Juan is now incarcerated at the medium-security prison in Dixon, a quiet town in Northern Illinois where Ronald Reagan grew up, and says his new home is more conducive to artistic creation.

“We have day rooms, and I’m able to sit down in a chair in front of a table and prop up my homemade easel,” he explained. “It’s the best situation for an artist I can think of, besides the fact that this prison offers no art supplies in (the) inmate commissary besides four tubes of acrylic paint. What can someone do with acrylic paint if they don’t have any paintbrushes or canvases?”

The lack of supplies forces Juan to be highly selective in his undertakings.

“I’m real picky on what I choose to draw or paint unless I’m being paid for it,” he explained. “When I do a portrait and post it on IG, it’s usually of someone I’ve read about that has made an impact in the way I think or feel. Right now I’m currently drawing a portrait of Assata Shakur on 14×17-inch vellum Bristol paper. I only
have three more of these sheets left, and when they are gone, they’re gone!”

Given the constraints, Juan describes having to create micro art for his solo show at the Angelica Kauffman Gallery as “a perfect fit”—it was his friend Tran who saw the call for submissions on the Chicago Artists Coalition website and passed along the information in November.

Each piece will be on sale for $30 and can be purchased by DM’ing Juan through Instagram.

The pieces by artist Juan Hernandez that will be displayed at the Angelica Kauffman Gallery beginning Saturday, April 2, 2022. (Courtesy of the artist)

“I didn’t have to use much materials and still be able to bring to light these amazing people who gave their lives for the struggle,” he said. “The only real problem I had was I’d never done micro art before. That night I went to my cell and got paper I had saved up and started cutting all of it into 4×4 inches. I remember my cellmate asking what I was doing as I cut all these tiny squares and rectangles, and I told him I was going to draw a portrait on one of these. And his response was you can’t do a portrait that small. His negative response surprised me, and I used that as inspiration.

“That night I drew a portrait of a random Instagram model on a 2×2-inch paper and told my cellmate I can do anything. And we both started laughing.”

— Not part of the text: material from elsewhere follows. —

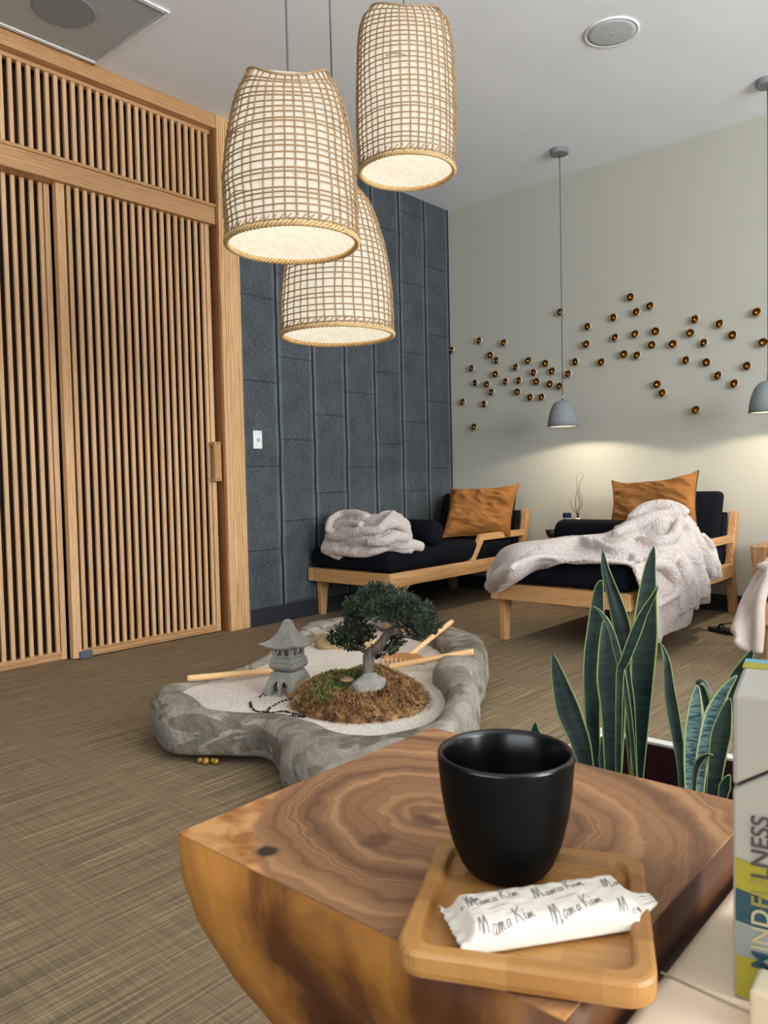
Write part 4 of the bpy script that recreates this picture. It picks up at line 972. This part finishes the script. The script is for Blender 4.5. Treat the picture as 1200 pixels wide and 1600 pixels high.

“People who are incarcerated are invisible to those of us on the outside. Why not make some of those folks more visible?” the gallery’s curator, Elaine Luther, told Latino Rebels. “That’s a great use for art.”

Luther admits she was “initially hesitant” to showcase artwork by Juan, a convicted murderer, fearing “negative reactions.” Talking to family members and fellow artists, however, allayed her fears.

“Everyone was very positive about the idea,” she recalled. “One person said, ‘Spending your time in prison making art seems like a pretty good way to spend your time.'”

Tran explains how hard it is for Juan to do his work and improve his skills as an inmate, as art classes are normally available only to inmates with shorter sentences, and art programs are typically available in facilities closer to cities with pools of volunteers to draw from.

“Program availability is also at the whims of wardens and other IDOC staff,” adds Tran.

As for Juan, he credits art with not only changing his mentality and earning him some much-needed dough, but also connecting him with new friends outside the prison walls.

“I’ve also met these amazing people who’ve helped me along the way in achieving unthinkable things like being in art shows, being published, and even being interviewed, which is a new experience for me,” he said. “I love what I do and love bringing joy to others through my art. I gained self-esteem, which is the Holy Grail to me, and I’m ready for whatever comes next in my life.”